Sophomore Effort

Until she moved this past fall, designer Chrissie Miller of Downtown chic-basics label Sophomore had a second gig, hosting her tight-knit group of friends (and their ever-growing posses, sometimes famous or notorious, sometimes totally weird) in her East Village apartment. The alumni of “Club Chrissie” gathered last night at The Box for the premier for the designer’s latest project and the lastest reinvention of the “club”: a ten-minute film-cum-Spring lookbook shot by LA-based photographer and frequent collaborator, Cass Bird.

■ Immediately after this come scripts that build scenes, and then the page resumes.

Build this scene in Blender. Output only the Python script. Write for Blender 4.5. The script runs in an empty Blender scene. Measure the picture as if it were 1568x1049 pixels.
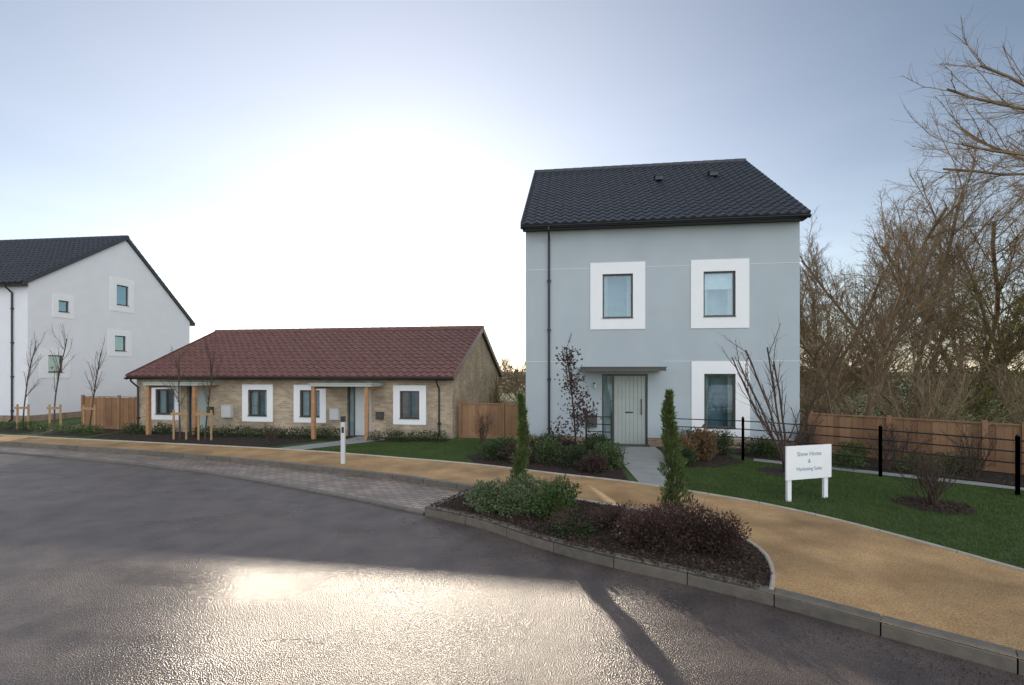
import bpy, math, random
from mathutils import Vector, Matrix
from mathutils.geometry import tessellate_polygon
R=random.Random(7)
scene=bpy.context.scene
col=scene.collection
# ------------------------------------------------------------------ materials
def nt(name):
    m=bpy.data.materials.new(name); m.use_nodes=True
    n=m.node_tree; return m,n,n.nodes['Principled BSDF']
def N(t,typ,**k):
    n=t.nodes.new(typ)
    for a,b in k.items(): setattr(n,a,b)
    return n
def mat(name,c1,c2=None,scale=4,rough=.7,bump=0,bscale=30,island=0,metal=0,spec=None,rvar=0,trans=0,dist=.02,big=None):
    m,t,b=nt(name); c2=c2 or c1
    tc=N(t,'ShaderNodeTexCoord')
    no=N(t,'ShaderNodeTexNoise'); no.inputs['Scale'].default_value=scale; no.inputs['Detail'].default_value=4
    t.links.new(tc.outputs['Object'],no.inputs['Vector'])
    mr=N(t,'ShaderNodeMapRange'); mr.inputs[1].default_value=.3; mr.inputs[2].default_value=.7
    t.links.new(no.outputs[0],mr.inputs[0])
    mx=N(t,'ShaderNodeMix',data_type='RGBA'); mx.inputs[6].default_value=(*c1,1); mx.inputs[7].default_value=(*c2,1)
    if island:
        g=N(t,'ShaderNodeNewGeometry')
        mm=N(t,'ShaderNodeMix'); mm.inputs[0].default_value=island
        t.links.new(mr.outputs[0],mm.inputs[2]); t.links.new(g.outputs['Random Per Island'],mm.inputs[3])
        t.links.new(mm.outputs[0],mx.inputs[0])
    else: t.links.new(mr.outputs[0],mx.inputs[0])
    out=mx.outputs[2]
    if big:
        n2=N(t,'ShaderNodeTexNoise'); n2.inputs['Scale'].default_value=big[0]; n2.inputs['Detail'].default_value=4
        t.links.new(tc.outputs['Object'],n2.inputs['Vector'])
        r2=N(t,'ShaderNodeMapRange'); r2.inputs[1].default_value=.35; r2.inputs[2].default_value=.65; r2.inputs[3].default_value=big[1]; r2.inputs[4].default_value=1
        t.links.new(n2.outputs[0],r2.inputs[0])
        mu=N(t,'ShaderNodeVectorMath',operation='SCALE'); t.links.new(out,mu.inputs[0]); t.links.new(r2.outputs[0],mu.inputs[3])
        out=mu.outputs[0]
    t.links.new(out,b.inputs['Base Color'])
    b.inputs['Roughness'].default_value=rough; b.inputs['Metallic'].default_value=metal
    if spec is not None: b.inputs['Specular IOR Level'].default_value=spec
    if bump:
        n3=N(t,'ShaderNodeTexNoise'); n3.inputs['Scale'].default_value=bscale; n3.inputs['Detail'].default_value=3
        t.links.new(tc.outputs['Object'],n3.inputs['Vector'])
        bp=N(t,'ShaderNodeBump'); bp.inputs['Strength'].default_value=bump; bp.inputs['Distance'].default_value=dist
        t.links.new(n3.outputs[0],bp.inputs['Height']); t.links.new(bp.outputs[0],b.inputs['Normal'])
    if trans:
        tr=N(t,'ShaderNodeBsdfTranslucent'); t.links.new(out,tr.inputs[0])
        ms=N(t,'ShaderNodeMixShader'); ms.inputs[0].default_value=trans
        o=t.nodes['Material Output']
        t.links.new(b.outputs[0],ms.inputs[1]); t.links.new(tr.outputs[0],ms.inputs[2]); t.links.new(ms.outputs[0],o.inputs[0])
    return m
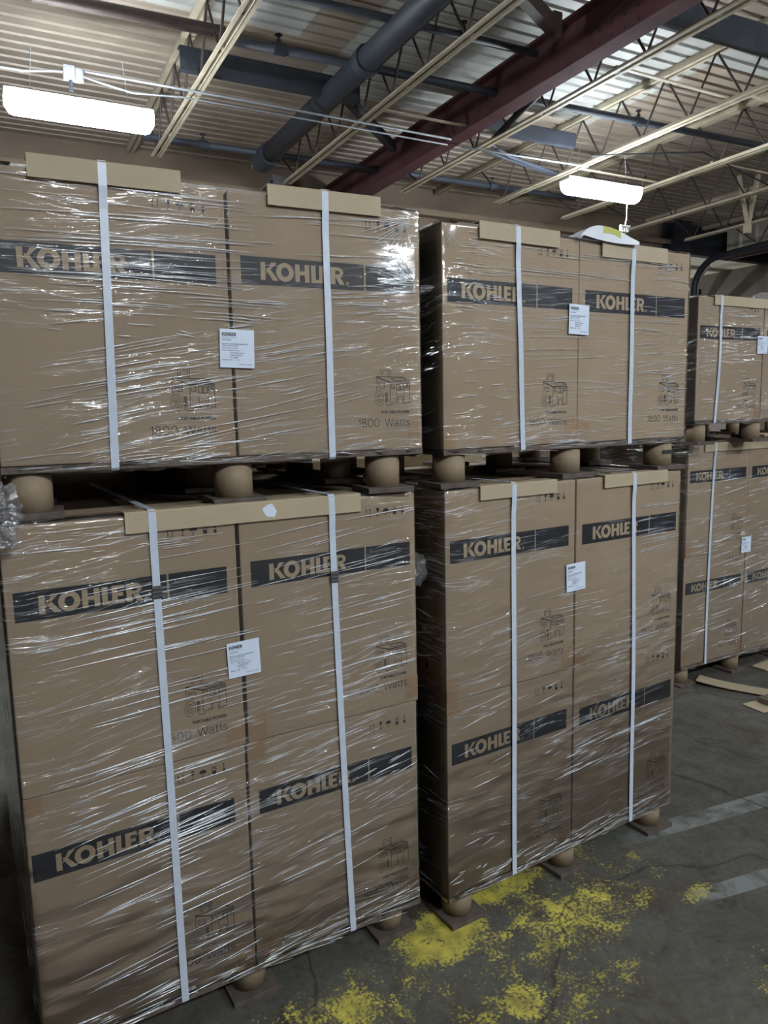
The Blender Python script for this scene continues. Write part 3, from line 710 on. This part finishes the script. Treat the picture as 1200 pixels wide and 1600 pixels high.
# fat pipe with elbow
t = thing('main_pipe', (2.92, 0, 4.55), 0, 'fat dark blue-grey pipe running back to the wall, left of the red beam', 'pipe')
MB().tube([(0, 1.5, 0), (0, 8.3, 0)], .10, 24).build('pipe_run', M_PIPE, t, smooth=True)
MB().tube([(0, 8.1, 0), (0, 8.4, 0)], .125, 24).build('end_collar', M_PIPE, t, smooth=False)
for y_ in (5.7, 4.2): MB().tube([(0, y_, 0), (0, y_ + .09, 0)], .118, 24).build('coupling', M_RED if y_ < 5 else M_PIPE, t)
def branch(pts, r, label, heads, mat=M_PIPE):
    o = Vector(pts[0]); t = thing('sprinkler_pipe', tuple(o), 0, label, 'pipe', 'sprinkler branch pipes')
    MB().tube([Vector(p) - o for p in pts], r, 12).build('pipe_run', mat, t, smooth=True)
    for hp in heads:
        h = Vector(hp) - o; m = MB()
        m.tube([h - Vector((.05, 0, 0)), h + Vector((.05, 0, 0))], r * 1.35, 12); m.tube([h, h + Vector((0, 0, .07))], .018, 8); m.tube([h + Vector((0, 0, .07)), h + Vector((0, 0, .10))], .011, 6); m.tube([h + Vector((0, 0, .10)), h + Vector((0, 0, .108))], .03, 10)
        m.build('sprinkler_head', mat, t)
branch([(1.85, 5.98, 4.6), (7.95, 5.80, 4.6)], .034, 'sprinkler pipe crossing the whole ceiling in front of the lamps, through the red beam', [(2.25, 5.96, 4.6), (6.07, 5.86, 4.6)])
branch([(1.60, 8.30, 4.6), (7.4, 8.27, 4.6)], .034, 'sprinkler pipe farthest back, close to the back wall', [(2.23, 8.3, 4.6), (6.0, 8.27, 4.6)])
branch([(1.95, 5.24, 4.62), (4.2, 5.18, 4.62)], .030, 'sprinkler pipe at the top of the view between fat pipe and red beam', [(3.5, 5.2, 4.62)])
tag(MB().tube([(-1.5, 6.05, 4.62), (1.80, 5.93, 4.62)], .045, 10).build('brown_pipe', M_BROWNSTEEL, smooth=True), 'thick brown pipe across the upper left, ending at the leftmost joist', 'pipe')
def channel(a, b, h, label):
    r = thing('steel_channel', a, 0, label, 'beam', 'dark steel channels'); d = Vector(b) - Vector(a)
    m = MB(); m.bar((0, 0, 0), d, .012, h); m.bar((0, .03, h / 2), d + Vector((0, .03, h / 2)), .07, .012); m.bar((0, .03, -h / 2), d + Vector((0, .03, -h / 2)), .07, .012); m.build('channel_section', M_PIPE, r)
channel((1.58, 6.46, 4.62), (3.20, 6.45, 4.62), .17, 'dark steel channel behind the leftmost joist, passing the fat pipe')
channel((4.50, 6.54, 4.60), (5.85, 6.54, 4.60), .13, 'dark steel channel between red beam and second joist to its right')
channel((4.62, 4.38, 4.72), (7.4, 4.30, 4.72), .20, 'dark steel channel at the top right corner of the view')
t = thing('diagonal_brace', (3.07, 6.55, 4.62), 0, 'dark diagonal brace from the channel end towards the red beam', 'roof brace'); MB().bar((0, 0, 0), (1.1, 1.05, 0.0), .07, .09).build('arm', M_PIPE, t)
t = thing('diagonal_brace', (3.5, 4.50, 4.62), 0, 'short dark diagonal brace meeting the top of the red beam', 'roof brace'); MB().bar((0, 0, 0), (.60, .32, 0), .08, .11).build('arm', M_BROWNSTEEL, t); MB().box(.52, .60, .25, .34, -.08, .10).build('plate', M_BROWNSTEEL, t)
t = thing('pipe_brace', (4.4, 5.0, 4.47), 0, 'pair of dark bent brace tubes under the joists right of the red beam', 'roof brace')
MB().tube([(.0, .0, .05), (.06, .35, 0), (.37, 1.75, -.05), (1.60, 2.10, -.05)], .02, 8).build('tube', M_PIPE, t, smooth=True)
MB().tube([(.05, .3, .05), (.34, 1.60, -.03), (.75, 1.80, -.05), (1.65, 2.06, -.05)], .02, 8).build('tube', M_PIPE, t, smooth=True)

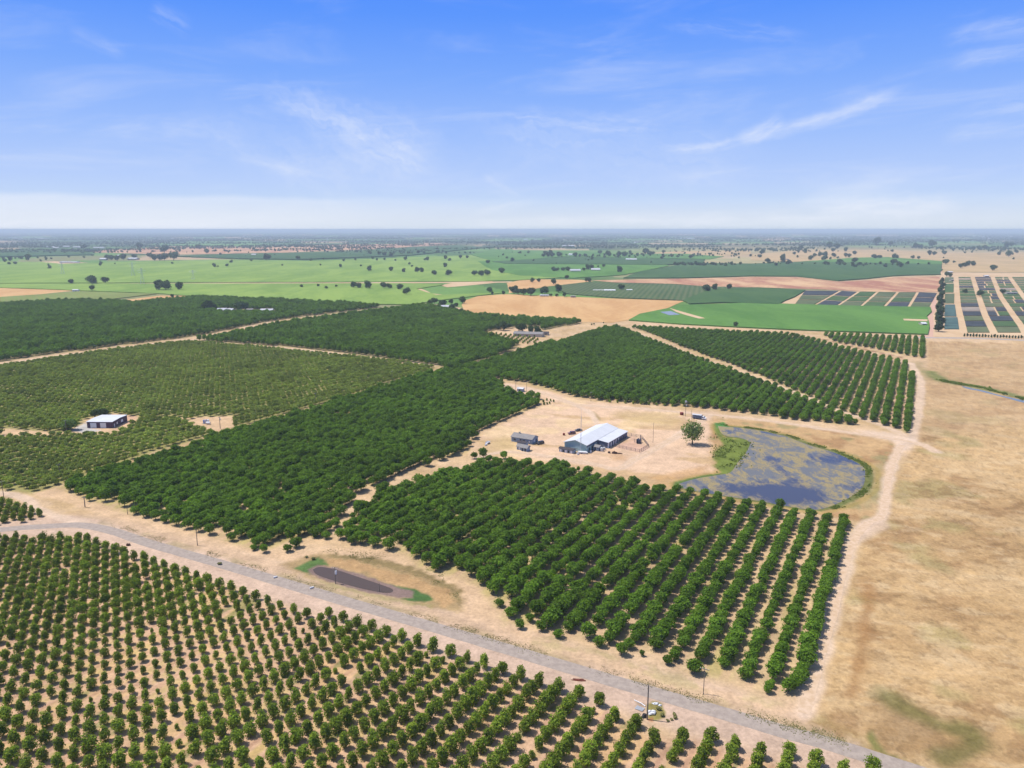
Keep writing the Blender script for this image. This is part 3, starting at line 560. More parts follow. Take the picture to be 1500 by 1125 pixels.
field([(-260, 386), (0, 384), (60, 384), (90, 387), (240, 383), (350, 381), (440, 383), (560, 379), (690, 374), (740, 388), (760, 398), (870, 404), (760, 411), (690, 413), (370, 414), (100, 415), (-260, 416)], M['vine'], 'broad bright green vineyard behind the dark orchard on the left', **VN)
field([(-260, 417), (100, 416), (370, 416), (600, 415.5), (650, 418), (610, 424), (640, 433), (740, 429), (700, 434), (640, 441), (600, 447), (530, 446), (470, 443), (400, 440), (300, 436), (240, 431), (110, 426), (0, 422), (-260, 424)], M['vine'], 'bright green vineyard just behind the dark walnut orchard', **VN)
field([(-260, 436), (0, 436), (60, 432), (115, 427.5), (230, 431), (145, 441), (100, 441), (0, 446), (-260, 450)], M['vine2'], 'dull olive vineyard strip left of the bare tan patch', **VN)
field([(-260, 424), (0, 422), (40, 421), (112, 425.5), (60, 431), (0, 435), (-260, 437)], M['straw'], 'orange straw field at the left edge')
field([(145, 441.5), (195, 438), (235, 433), (290, 433.5), (275, 437), (195, 444), (150, 443)], M['straw'], 'bare tan patch behind the left walnut orchard')
field([(283, 415.3), (310, 415), (300, 418), (285, 418)], M['sand'], 'small tan patch inside the left vineyard')
field([(100, 415.6), (370, 414.3), (560, 413.6), (750, 412.5), (750, 414), (560, 415.3), (370, 416), (100, 416.4)], M['sand'], 'thin tan lane across the green vineyards', name='dirt_track')
field([(645, 418), (670, 413), (720, 412), (730, 414), (690, 418), (655, 421)], M['sand'], 'pale bare patch among the vineyards left of the straw field')
field([(605, 424), (614, 422), (632, 430), (650, 432), (684, 436), (640, 436), (615, 429)], M['sand'], 'pale winding path in the vineyard left of the straw field', name='dirt_track')
field([(444, 416.5), (486, 417.5), (496, 424), (470, 425), (450, 421)], M['straw'], 'small bare farmyard in the green vineyard')
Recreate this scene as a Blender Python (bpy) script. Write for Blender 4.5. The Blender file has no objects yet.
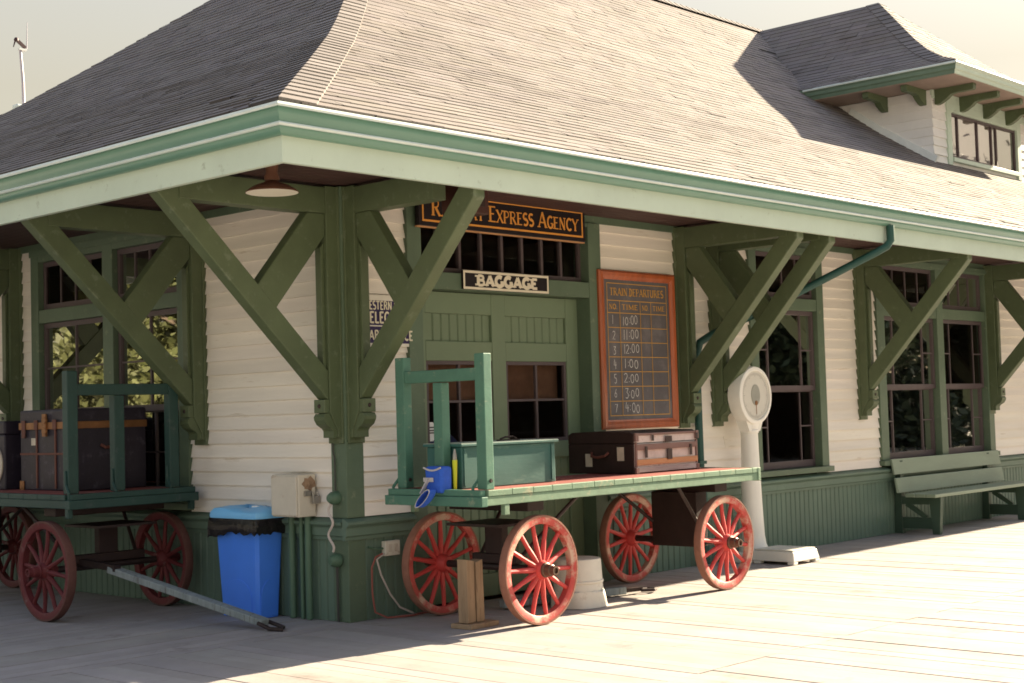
import bpy, bmesh, math, random
from mathutils import Vector, Matrix
random.seed(7)
S = bpy.context.scene
COL = S.collection
R = math.radians
PI = math.pi

# ------------------------------------------------------------------ materials
def mat(name, col, rough=.6, var=.18, scale=5.0, bump=.06, metallic=0.0, spec=.35, grain=None,
        wear=None, wear_amt=.0, wear_scale=9.0, tint=False, fine=60.0):
    """procedural surface: colour varied by stretched noise, optional worn patches of a second colour, fine bump"""
    m = bpy.data.materials.new(name); m.use_nodes = True
    nt = m.node_tree; N = nt.nodes; L = nt.links
    b = N['Principled BSDF']
    b.inputs['Roughness'].default_value = rough
    b.inputs['Metallic'].default_value = metallic
    b.inputs['Specular IOR Level'].default_value = spec
    tc = N.new('ShaderNodeTexCoord'); mp = N.new('ShaderNodeMapping')
    L.new(tc.outputs['Object'], mp.inputs['Vector'])
    g = grain or (1, 1, 1)
    mp.inputs['Scale'].default_value = (g[0], g[1], g[2])
    nz = N.new('ShaderNodeTexNoise'); nz.inputs['Scale'].default_value = scale; nz.inputs['Detail'].default_value = 6
    nz.inputs['Roughness'].default_value = .65
    L.new(mp.outputs[0], nz.inputs['Vector'])
    mr = N.new('ShaderNodeMapRange'); mr.inputs[1].default_value = .25; mr.inputs[2].default_value = .75
    mr.inputs[3].default_value = 1 - var; mr.inputs[4].default_value = 1 + var
    L.new(nz.outputs['Fac'], mr.inputs[0])
    base = N.new('ShaderNodeMix'); base.data_type = 'RGBA'; base.blend_type = 'MULTIPLY'
    base.inputs[0].default_value = 1; base.inputs[6].default_value = (*col, 1)
    L.new(mr.outputs[0], base.inputs[7])
    out = base.outputs[2]
    if wear:
        n2 = N.new('ShaderNodeTexNoise'); n2.inputs['Scale'].default_value = wear_scale; n2.inputs['Detail'].default_value = 8
        n2.inputs['Roughness'].default_value = .7
        L.new(mp.outputs[0], n2.inputs['Vector'])
        r2 = N.new('ShaderNodeMapRange'); r2.inputs[1].default_value = .62 - wear_amt * .3; r2.inputs[2].default_value = .70 - wear_amt * .2
        L.new(n2.outputs['Fac'], r2.inputs[0])
        mx = N.new('ShaderNodeMix'); mx.data_type = 'RGBA'
        L.new(r2.outputs[0], mx.inputs[0]); L.new(out, mx.inputs[6]); mx.inputs[7].default_value = (*wear, 1)
        out = mx.outputs[2]
    if tint:
        at = N.new('ShaderNodeAttribute'); at.attribute_name = 'tint'
        m3 = N.new('ShaderNodeMix'); m3.data_type = 'RGBA'; m3.blend_type = 'MULTIPLY'; m3.inputs[0].default_value = 1
        L.new(out, m3.inputs[6]); L.new(at.outputs['Color'], m3.inputs[7]); out = m3.outputs[2]
    L.new(out, b.inputs['Base Color'])
    if bump:
        n3 = N.new('ShaderNodeTexNoise'); n3.inputs['Scale'].default_value = fine; n3.inputs['Detail'].default_value = 4
        L.new(mp.outputs[0], n3.inputs['Vector'])
        bp = N.new('ShaderNodeBump'); bp.inputs['Strength'].default_value = bump * 4; bp.inputs['Distance'].default_value = .004
        L.new(n3.outputs['Fac'], bp.inputs['Height']); L.new(bp.outputs[0], b.inputs['Normal'])
    return m

def glass_mat(name, tint=(.55, .5, .48), rough=.02, amt=1.0):
    m = bpy.data.materials.new(name); m.use_nodes = True
    nt = m.node_tree; N = nt.nodes; L = nt.links
    N.remove(N['Principled BSDF']); o = N['Material Output']
    t = N.new('ShaderNodeBsdfTransparent'); t.inputs[0].default_value = (*tint, 1)
    g = N.new('ShaderNodeBsdfGlossy'); g.inputs['Roughness'].default_value = rough; g.inputs[0].default_value = (.95, .93, .9, 1)
    fr = N.new('ShaderNodeFresnel'); fr.inputs[0].default_value = 1.5
    tc = N.new('ShaderNodeTexCoord'); nz = N.new('ShaderNodeTexNoise'); nz.inputs['Scale'].default_value = 2.2
    bp = N.new('ShaderNodeBump'); bp.inputs['Strength'].default_value = .02; bp.inputs['Distance'].default_value = .02
    L.new(tc.outputs['Object'], nz.inputs['Vector']); L.new(nz.outputs['Fac'], bp.inputs['Height'])
    L.new(bp.outputs[0], g.inputs['Normal'])
    ma = N.new('ShaderNodeMath'); ma.operation = 'MULTIPLY'; ma.inputs[1].default_value = amt; ma.use_clamp = True
    L.new(fr.outputs[0], ma.inputs[0])
    mx = N.new('ShaderNodeMixShader'); L.new(ma.outputs[0], mx.inputs[0]); L.new(t.outputs[0], mx.inputs[1]); L.new(g.outputs[0], mx.inputs[2])
    L.new(mx.outputs[0], o.inputs[0])
    return m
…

Miller is a native New Yorker—which you can hear in her voice, which brassily mixes cigarette smoke with, well, cigarette smoke—and appropriately, the film is set in New York’s legendary hang-out Coney Island. It’s there, in the summer dens of the New York kids who didn’t have the money for the Hamptons, or were slumming it, that a cast of Miller’s friends, shot documentary style, and telling stories about their lives past and present. Lesley Arfin, Genevieve Hudson-Price, Nick Ackerman, and Athena Curry—each champion residents of Club Chrissie—they flirt, flick cigarettes and muse about their first kisses, first arrests, on the inevitably romantic boardwalk. There’s even a new generation of acolytes, among them Lucien Smith and Lauren White, who tell their beach stories.

Inspired by a 90s documentary about the tough broads of Wildwood New Jersey (long before the days of Snooky and J Wow, but with a similar kindred energy), the film captures the nostalgia and the insatiable mythologizing of fleeting teenage moments. “It reminds us what it’s like to be that age and how that period of life shapes who you are,” says Chrissie, who herself makes a brief appearance on film during a smooch session with boyfriend Leo Fitzpatrick.

“Sophomore as a brand is really about being comfortable and being honest. And being OK with who you are, living on the edge,” said Cass after the showing. “And Coney Island is on the chipping block right now and you can see the expiration on sight. That’s what youth is really all about. It ends really quickly.”